▶ **WORK REQUIRED**
Line by line, repeat the data below exactly, beginning at the first line and ending at the line with "D=4.64; RW=4.07; H=2.74; FY=-2.4". Omit pictures.

▶ **INFORMATION SUPPLIED**

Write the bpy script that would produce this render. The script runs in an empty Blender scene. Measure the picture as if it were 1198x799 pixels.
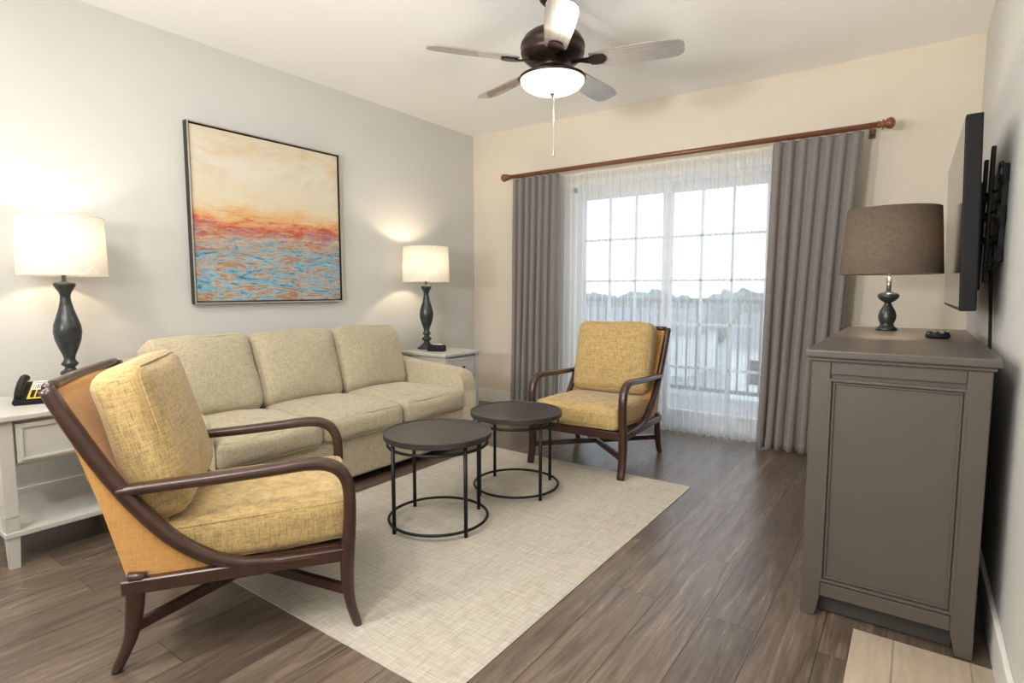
import bpy, bmesh, math, random
from mathutils import Vector, Matrix, noise
random.seed(7)
sc=bpy.context.scene
COL=sc.collection
D=4.64; RW=4.07; H=2.74; FY=-2.4

# ---------------------------------------------------------------- materials
class NT:
    def __init__(s,name):
        s.m=bpy.data.materials.new(name); s.m.use_nodes=True
        s.t=s.m.node_tree; s.n=s.t.nodes; s.l=s.t.links
        s.b=s.n['Principled BSDF']; s.out=s.n['Material Output']
    def new(s,t,**k):
        x=s.n.new(t)
        for a,b in k.items(): setattr(x,a,b)
        return x
    def link(s,a,b): s.l.new(a,b)
    def coords(s,scale=(1,1,1),kind='Object'):
        tc=s.new('ShaderNodeTexCoord'); mp=s.new('ShaderNodeMapping')
        mp.inputs['Scale'].default_value=scale
        s.link(tc.outputs[kind],mp.inputs['Vector']); return mp.outputs['Vector']
    def noise(s,vec,scale=5,detail=4,rough=.5,dist=0):
        x=s.new('ShaderNodeTexNoise'); x.inputs['Scale'].default_value=scale
        x.inputs['Detail'].default_value=detail; x.inputs['Roughness'].default_value=rough
        x.inputs['Distortion'].default_value=dist
        s.link(vec,x.inputs['Vector']); return x.outputs['Fac']
    def ramp(s,fac,stops,interp='LINEAR'):
        x=s.new('ShaderNodeValToRGB'); x.color_ramp.interpolation=interp
        e=x.color_ramp.elements
        while len(e)>1: e.remove(e[-1])
        e[0].position=stops[0][0]; e[0].color=(*stops[0][1],1)
        for p,c in stops[1:]:
            k=e.new(p); k.color=(*c,1)
        s.link(fac,x.inputs['Fac']); return x.outputs['Color']
    def mix(s,fac,a,b,mode='MIX'):
        x=s.new('ShaderNodeMix',data_type='RGBA',blend_type=mode)
        for sock,v in ((x.inputs[0],fac),(x.inputs[6],a),(x.inputs[7],b)):
            if hasattr(v,'links'): s.link(v,sock)
            elif isinstance(v,tuple): sock.default_value=(*v,1)
            else: sock.default_value=v
        return x.outputs[2]
    def math(s,op,a,b=0.0):
        x=s.new('ShaderNodeMath',operation=op)
        for i,v in enumerate((a,b)):
            if hasattr(v,'links'): s.link(v,x.inputs[i])
            else: x.inputs[i].default_value=v
        return x.outputs[0]
    def bump(s,h,strength=.3,dist=.002):
        x=s.new('ShaderNodeBump'); x.inputs['Strength'].default_value=strength
        x.inputs['Distance'].default_value=dist
        s.link(h,x.inputs['Height']); s.link(x.outputs['Normal'],s.b.inputs['Normal'])
    def base(s,c):
        if hasattr(c,'links'): s.link(c,s.b.inputs['Base Color'])
        else: s.b.inputs['Base Color'].default_value=(*c,1)
    def set(s,**k):
        for a,v in k.items(): s.b.inputs[a.replace('_',' ')].default_value=v

def srgb(r,g,b):
    f=lambda c:(c/255/12.92) if c/255<=.04045 else ((c/255+.055)/1.055)**2.4
    return (f(r),f(g),f(b))

def plain(name,c,rough=.5,metal=0,var=.06,scale=12,spec=.5,coat=0):
    t=NT(name); v=t.coords()
    n=t.noise(v,scale,3)
    c2=tuple(x*(1-var) for x in c); c3=tuple(min(1,x*(1+var)) for x in c)
    t.base(t.ramp(n,[(.3,c2),(.7,c3)]))
    t.set(Roughness=rough,Metallic=metal); t.b.inputs['Specular IOR Level'].default_value=spec
    t.b.inputs['Coat Weight'].default_value=coat
    return t.m

def fabric(name,c,dark=.72,light=1.2,sc_=260,bump=.5,rough=.95):
    t=NT(name)
    a=t.noise(t.coords((1,1,.12)),sc_,2,.6); b=t.noise(t.coords((.12,.12,1)),sc_,2,.6)
    a2=t.noise(t.coords((1,1,.1)),sc_*.5,3); b2=t.noise(t.coords((.1,.1,1)),sc_*.5,3)
    w=t.math('ADD',t.math('MULTIPLY',t.math('ADD',a,b),.3),t.math('MULTIPLY',t.math('ADD',a2,b2),.2))
    lo=tuple(x*dark for x in c); hi=tuple(min(1,x*light) for x in c)
    t.base(t.ramp(w,[(.4,lo),(.5,c),(.6,hi)]))
    t.set(Roughness=rough); t.b.inputs['Sheen Weight'].default_value=.25
    t.b.inputs['Specular IOR Level'].default_value=.15
    t.bump(w,bump,.003); return t.m

def wood(name,c1,c2,rough=.35,axis=(3,3,25),coat=.2):
    t=NT(name); v=t.coords(axis)
    n=t.noise(v,4,6,.6,1.2)
    t.base(t.ramp(n,[(.3,c1),(.7,c2)])); t.set(Roughness=rough)
    t.b.inputs['Coat Weight'].default_value=coat; t.b.inputs['Coat Roughness'].default_value=.2
    return t.m

M={}
M['wall']=plain('wall_paint',srgb(214,214,211),.85,var=.01,scale=2)
M['wallback']=plain('wall_paint_lamp_tint',srgb(224,215,199),.85,var=.01,scale=2)  # same paint as the other walls, with warm lamplight put into the colour
M['ceil']=plain('ceiling_paint',srgb(252,252,251),.9,var=.005,scale=2)
M['trim']=plain('trim_white',srgb(238,237,232),.45,var=.01)
M['cwood']=wood('chair_wood',(.030,.011,.007),(.062,.024,.015),.3,(30,3,3),.35)
M['rodwood']=wood('rod_wood',(.13,.042,.018),(.24,.085,.036),.35,(3,30,30),.3)
M['cfab']=fabric('chair_fabric',srgb(183,157,107),.60,1.24,sc_=300)
M['corange']=fabric('chair_shell_fabric',srgb(200,150,88),.85,1.12,sc_=300,bump=.25)
M['sfab']=fabric('sofa_fabric',srgb(180,169,144),.74,1.18,sc_=320)
M['drape']=fabric('drape_fabric',srgb(136,130,127),.94,1.06,sc_=300,bump=.12)
M['black']=plain('black_metal',(.018,.018,.02),.4,metal=.6)
M['tabletop']=plain('table_top_dark',(.036,.030,.028),.38,var=.15,scale=30)
M['taupe']=plain('sideboard_paint',srgb(86,79,72),.42,var=.02)
M['taupetop']=plain('sideboard_top_paint',srgb(88,82,76),.34,var=.02)
M['gpaint']=plain('end_table_paint',srgb(186,184,178),.45,var=.02)
M['lampbody']=plain('lamp_pewter',(.055,.06,.062),.28,metal=.55,var=.25,scale=30)
M['bronze']=plain('fan_bronze',(.045,.026,.02),.35,metal=.7,var=.1)
M['plastic']=plain('black_plastic',(.010,.010,.011),.5,var=.05,spec=.2)
M['whitep']=plain('white_paper',(.8,.8,.76),.7,var=.02)
M['yellow']=plain('yellow_card',srgb(225,190,60),.6,var=.03)
M['steel']=plain('brushed_steel',(.55,.53,.5),.3,metal=1,var=.05)
M['pvc']=plain('door_frame_white',srgb(236,238,240),.4,var=.01)
M['bark']=plain('roof_grey',srgb(140,143,150),.8)
M['conc']=plain('balcony_concrete',srgb(165,165,165),.8,var=.05)
M['rail']=plain('railing_grey',srgb(110,112,116),.6,var=.05)

def m_blade():
    t=NT('fan_blade'); v=t.coords((2,30,2)); n=t.noise(v,4,5,.6,.8)
    t.base(t.ramp(n,[(.3,srgb(138,130,126)),(.7,srgb(168,160,153))])); t.set(Roughness=.25)
    t.b.inputs['Coat Weight'].default_value=.9; return t.m
M['blade']=m_blade()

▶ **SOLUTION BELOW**
Write the bpy script that would produce this render. The script runs in an empty Blender scene. Measure the picture as if it were 1198x799 pixels.
import bpy, bmesh, math, random
from mathutils import Vector, Matrix, noise
random.seed(7)
sc=bpy.context.scene
COL=sc.collection
D=4.64; RW=4.07; H=2.74; FY=-2.4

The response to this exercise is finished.